Short-sellers will from next Friday have to disclose short positions in stocks undergoing rights issues if they amount to more than 0.25 per cent of the total shares outstanding. This is much stricter than the 3 per cent disclosure level that applies to long positions.

Yesterday, shares in HBOS leapt almost 14 per cent to 321.75p. The sudden rule change was prompted by the FSA's realisation that, even though it had strong suspicions that hedge funds were manipulating the stock of companies in the midst of rights issues, the abuse would be almost impossible to prove.

The move stunned the financial services sector, more used to engaging in lengthy consultations with the watchdog over mooted changes. The FSA can circumvent the process in some circumstances if consumers need protection.

"This is about tackling abusive behaviour and making sure that a small number of players do not benefit at the expense of the rest of the market," said one senior official.

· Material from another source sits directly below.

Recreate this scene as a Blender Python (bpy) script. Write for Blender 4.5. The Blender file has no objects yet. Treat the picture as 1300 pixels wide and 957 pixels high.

Investment banks had lobbied the FSA to take action to support the rights issue process, which they argue could have wider implications for the City of London's standing as a financial centre.

Banks welcomed the move, but hedge funds, which make up the single largest group of short-sellers, were critical.

Some in the market believe the initiative will lead to short covering, where shares are bought to close out a short stock position, in stocks where a rights issue had been rumoured - such as at Bank of Ireland or Alliance Leicester.

Bank of Ireland has consistently denied that it is planning a rights issue, however.